Otra vez decisiones a puertas cerradas

Timothy Garton Ash*
The Guardian




Esta semana hablé con jóvenes europeos en una antigua y deliciosa ciudad que está un poco inquieta sobre cuál será su lugar en los libros de historia: Maastricht. Repasando la historia de cómo el Tratado de Maastricht condujo a la eurozona de hoy, encontré una enseñanza vital. El entramado de la política económica de Europa ha cambiado fundamentalmente en los últimos 20 años, pero no la manera en que esas políticas se deciden.
Hoy como ayer, un puñado de gobernantes y sus asesores forjan acuerdos decisivos a puertas cerradas, y con frecuencia en buenas cenas con buen vino. En aquel momento eran François Mitterrand y Helmut Kohl, más un importante rol del primer ministro italiano Giulio Andreotti. La semana que viene será François Hollande, el primer presidente socialista desde Mitterrand, haciendo su peregrinación postjuramento a la Berlín de Angela Merkel, y con un rol significativo para el actual jefe de gobierno de Italia, Mario Monti.
Hoy, con los documentos publicados y mucha investigación sobre el tema, uno puede saber cómo exactamente se cocinó la torta de Maastricht. O, más bien, cómo se medio cocinó: una unión monetaria hecha sin la unión fiscal necesaria para sostenerla.
Aquí está, por ejemplo, Mitterrand escribiéndole a Kohl en diciembre de 1989: “Bajo las presidencias irlandesa e italiana, los ministros económicos y financieros pueden refinar las sugerencias para la coordinación de presupuestos” ¡Coordinación de presupuestos nacionales! Mejor riámonos, para no llorar.
Y ahora un vistazo a esos dos viejos zorros, Andreotti y Mitterrand, cenando en un hotel cerca de Maastricht en la víspera de la cumbre de diciembre de 1991, mientras arreglaban cómo hacer para que Kohl suscribiera un cronograma para una unión monetaria que claramente apuntaba a tener sujeta dentro de un armado europeo más estrecho a una Alemania recientemente (y, para ellos, alarmantemente) unificada. Respuesta: haciendo automático el ingreso, siempre y cuando se cumplieran ciertas condiciones de cuño germánico tales como déficit fiscal inferior al 3% del PBI y deuda pública inferior al 60%. De nuevo: riámonos para no llorar.
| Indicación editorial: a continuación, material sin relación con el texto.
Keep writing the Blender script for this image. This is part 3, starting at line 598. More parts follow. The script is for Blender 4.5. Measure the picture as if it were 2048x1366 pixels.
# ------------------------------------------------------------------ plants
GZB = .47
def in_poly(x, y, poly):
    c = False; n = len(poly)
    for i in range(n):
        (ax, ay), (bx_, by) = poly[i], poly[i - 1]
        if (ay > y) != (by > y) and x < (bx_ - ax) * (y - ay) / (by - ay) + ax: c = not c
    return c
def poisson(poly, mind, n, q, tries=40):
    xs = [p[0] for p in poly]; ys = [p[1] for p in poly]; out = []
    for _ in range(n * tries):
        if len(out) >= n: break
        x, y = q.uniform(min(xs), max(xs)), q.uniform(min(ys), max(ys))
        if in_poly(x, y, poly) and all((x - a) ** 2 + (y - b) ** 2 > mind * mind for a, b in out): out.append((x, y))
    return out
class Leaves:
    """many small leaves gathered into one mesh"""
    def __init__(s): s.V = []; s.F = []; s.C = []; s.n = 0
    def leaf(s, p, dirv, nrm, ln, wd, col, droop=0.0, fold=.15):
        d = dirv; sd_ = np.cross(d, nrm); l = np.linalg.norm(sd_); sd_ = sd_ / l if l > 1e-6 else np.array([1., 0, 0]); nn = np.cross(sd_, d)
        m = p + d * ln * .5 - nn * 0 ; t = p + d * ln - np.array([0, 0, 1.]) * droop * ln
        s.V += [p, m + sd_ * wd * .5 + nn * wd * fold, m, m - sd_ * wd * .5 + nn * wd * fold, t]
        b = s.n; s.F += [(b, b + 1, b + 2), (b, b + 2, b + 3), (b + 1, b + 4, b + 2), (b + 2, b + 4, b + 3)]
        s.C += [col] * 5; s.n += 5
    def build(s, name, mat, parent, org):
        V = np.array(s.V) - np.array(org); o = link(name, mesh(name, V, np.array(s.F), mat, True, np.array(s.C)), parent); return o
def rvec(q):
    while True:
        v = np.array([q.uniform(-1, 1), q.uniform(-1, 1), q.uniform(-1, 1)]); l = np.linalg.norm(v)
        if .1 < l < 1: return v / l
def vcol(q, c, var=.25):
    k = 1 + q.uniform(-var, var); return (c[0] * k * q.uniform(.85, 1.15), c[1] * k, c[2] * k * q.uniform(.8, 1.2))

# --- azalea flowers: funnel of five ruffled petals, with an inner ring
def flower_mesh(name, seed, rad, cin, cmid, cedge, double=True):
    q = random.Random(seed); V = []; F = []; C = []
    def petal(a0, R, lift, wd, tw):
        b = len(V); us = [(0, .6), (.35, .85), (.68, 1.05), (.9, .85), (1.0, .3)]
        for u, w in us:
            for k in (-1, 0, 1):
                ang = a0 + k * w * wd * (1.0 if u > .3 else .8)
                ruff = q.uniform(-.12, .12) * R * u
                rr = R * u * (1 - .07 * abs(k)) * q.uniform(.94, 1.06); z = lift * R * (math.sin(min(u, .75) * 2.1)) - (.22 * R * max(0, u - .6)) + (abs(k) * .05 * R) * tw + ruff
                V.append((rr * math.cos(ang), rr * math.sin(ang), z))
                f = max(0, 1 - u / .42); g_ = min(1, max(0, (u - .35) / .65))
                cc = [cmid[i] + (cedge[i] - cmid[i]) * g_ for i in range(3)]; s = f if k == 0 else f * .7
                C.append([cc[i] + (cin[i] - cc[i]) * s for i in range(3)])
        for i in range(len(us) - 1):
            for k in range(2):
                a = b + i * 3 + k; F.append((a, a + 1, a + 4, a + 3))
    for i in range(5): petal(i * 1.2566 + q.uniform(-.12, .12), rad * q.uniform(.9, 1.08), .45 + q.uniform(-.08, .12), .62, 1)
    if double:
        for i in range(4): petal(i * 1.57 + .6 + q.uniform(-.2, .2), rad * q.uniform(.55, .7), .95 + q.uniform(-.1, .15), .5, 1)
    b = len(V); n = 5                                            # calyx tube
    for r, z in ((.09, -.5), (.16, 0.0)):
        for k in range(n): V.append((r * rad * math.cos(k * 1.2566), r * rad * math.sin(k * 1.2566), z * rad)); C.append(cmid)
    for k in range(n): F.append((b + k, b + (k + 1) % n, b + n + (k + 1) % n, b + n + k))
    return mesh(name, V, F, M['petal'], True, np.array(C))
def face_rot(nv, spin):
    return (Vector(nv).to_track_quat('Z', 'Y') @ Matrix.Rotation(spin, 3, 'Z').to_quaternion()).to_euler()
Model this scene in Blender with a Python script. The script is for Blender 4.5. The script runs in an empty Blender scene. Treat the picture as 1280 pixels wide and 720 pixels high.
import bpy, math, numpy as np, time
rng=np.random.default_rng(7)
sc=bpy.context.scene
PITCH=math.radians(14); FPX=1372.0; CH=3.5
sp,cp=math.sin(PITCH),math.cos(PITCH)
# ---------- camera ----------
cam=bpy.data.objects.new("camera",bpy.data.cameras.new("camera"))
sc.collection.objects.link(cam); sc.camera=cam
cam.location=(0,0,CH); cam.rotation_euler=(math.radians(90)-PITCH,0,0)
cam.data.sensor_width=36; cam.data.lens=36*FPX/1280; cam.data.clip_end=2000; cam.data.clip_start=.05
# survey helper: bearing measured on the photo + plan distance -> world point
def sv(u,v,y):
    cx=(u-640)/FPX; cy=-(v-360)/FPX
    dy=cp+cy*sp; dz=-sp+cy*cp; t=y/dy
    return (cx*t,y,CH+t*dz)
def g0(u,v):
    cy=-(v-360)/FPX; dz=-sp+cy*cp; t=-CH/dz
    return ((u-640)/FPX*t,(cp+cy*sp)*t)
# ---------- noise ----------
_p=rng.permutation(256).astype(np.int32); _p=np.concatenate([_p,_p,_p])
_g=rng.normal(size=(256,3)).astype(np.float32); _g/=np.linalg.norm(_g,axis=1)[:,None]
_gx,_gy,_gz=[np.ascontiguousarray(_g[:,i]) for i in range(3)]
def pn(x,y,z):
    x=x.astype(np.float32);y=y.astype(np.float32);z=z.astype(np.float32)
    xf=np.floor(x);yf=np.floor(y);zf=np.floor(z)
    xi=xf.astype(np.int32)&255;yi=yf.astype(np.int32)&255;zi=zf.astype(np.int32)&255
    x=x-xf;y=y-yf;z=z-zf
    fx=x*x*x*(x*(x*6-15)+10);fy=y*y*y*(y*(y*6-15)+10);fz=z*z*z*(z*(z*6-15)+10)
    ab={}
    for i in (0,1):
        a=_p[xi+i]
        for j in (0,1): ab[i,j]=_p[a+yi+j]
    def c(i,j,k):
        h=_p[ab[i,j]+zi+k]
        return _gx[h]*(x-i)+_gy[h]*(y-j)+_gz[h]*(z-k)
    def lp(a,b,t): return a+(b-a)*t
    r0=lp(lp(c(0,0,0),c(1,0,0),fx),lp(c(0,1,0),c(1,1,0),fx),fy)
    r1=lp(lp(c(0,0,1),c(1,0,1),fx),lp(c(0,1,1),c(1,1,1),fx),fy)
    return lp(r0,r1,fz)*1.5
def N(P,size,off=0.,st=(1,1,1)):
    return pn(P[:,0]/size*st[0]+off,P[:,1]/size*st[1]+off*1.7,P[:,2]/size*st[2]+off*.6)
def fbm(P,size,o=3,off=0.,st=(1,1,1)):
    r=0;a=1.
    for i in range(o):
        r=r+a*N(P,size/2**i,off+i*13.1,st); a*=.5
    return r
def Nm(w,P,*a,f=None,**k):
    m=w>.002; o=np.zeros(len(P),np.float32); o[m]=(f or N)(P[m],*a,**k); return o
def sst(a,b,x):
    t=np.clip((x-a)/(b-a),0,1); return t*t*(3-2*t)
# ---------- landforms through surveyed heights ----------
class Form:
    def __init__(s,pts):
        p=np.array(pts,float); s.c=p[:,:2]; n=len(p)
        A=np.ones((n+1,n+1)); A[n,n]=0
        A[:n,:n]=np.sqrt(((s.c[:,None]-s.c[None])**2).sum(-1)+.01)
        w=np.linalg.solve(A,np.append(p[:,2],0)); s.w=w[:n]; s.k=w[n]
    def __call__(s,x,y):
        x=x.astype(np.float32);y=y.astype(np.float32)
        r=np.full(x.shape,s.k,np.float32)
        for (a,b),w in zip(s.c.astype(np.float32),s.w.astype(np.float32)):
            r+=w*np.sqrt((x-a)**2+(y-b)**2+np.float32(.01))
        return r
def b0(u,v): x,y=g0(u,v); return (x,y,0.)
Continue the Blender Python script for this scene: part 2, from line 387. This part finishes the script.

Yo espero vivir lo suficiente como para leer los registros oficiales alemán y francés de la conversación que tendrán esta semana Hollande y Merkel en Berlín, y relatos de primera mano de las correspondientes cenas conspirativas. Mediante esos métodos consabidos los gobernantes de Europa llegarán a un acuerdo. Probablemente sea un aguachento (pero con discurso hollandizado) “pacto de crecimiento” para complementar el pacto fiscal de Merkel, con facultades para que los fondos, los bancos y los denominados mecanismos europeos puedan proveer algún elemento de estímulo.
En lo fundamental, la toma de decisiones no ha cambiado. Desde Maastricht, el Parlamento Europeo ha ganado más poderes, pero no ha creado políticas europeas para dar forma a la economía europea. Ahora como entonces, se trata de gobernantes nacionales, que siguen intereses nacionales, definidos por las respectivas elites nacionales. Justifican su conducta ante una prensa todavía nacional en su abrumadora mayoría. Las elecciones que importan son nacionales, como las que acaban de realizarse en España y Grecia.
Las actuales políticas para salvar a la eurozona, y con ella al proyecto europeo, seguirán siendo todavía moldeadas a la hora de la cena por un puñado de gobernantes nacionales. Pero para que tengan éxito, ahora hará falta que millones de otros europeos, en sus propios idiomas, medios y políticas nacionales, en sus bares, clubs y cafés, se comprometan. Sin eso –y por ahora no hay muchos signos de eso– el salvataje fracasará y entonces el nombre de Maastricht ocupará un lugar desdichado en los libros de historia.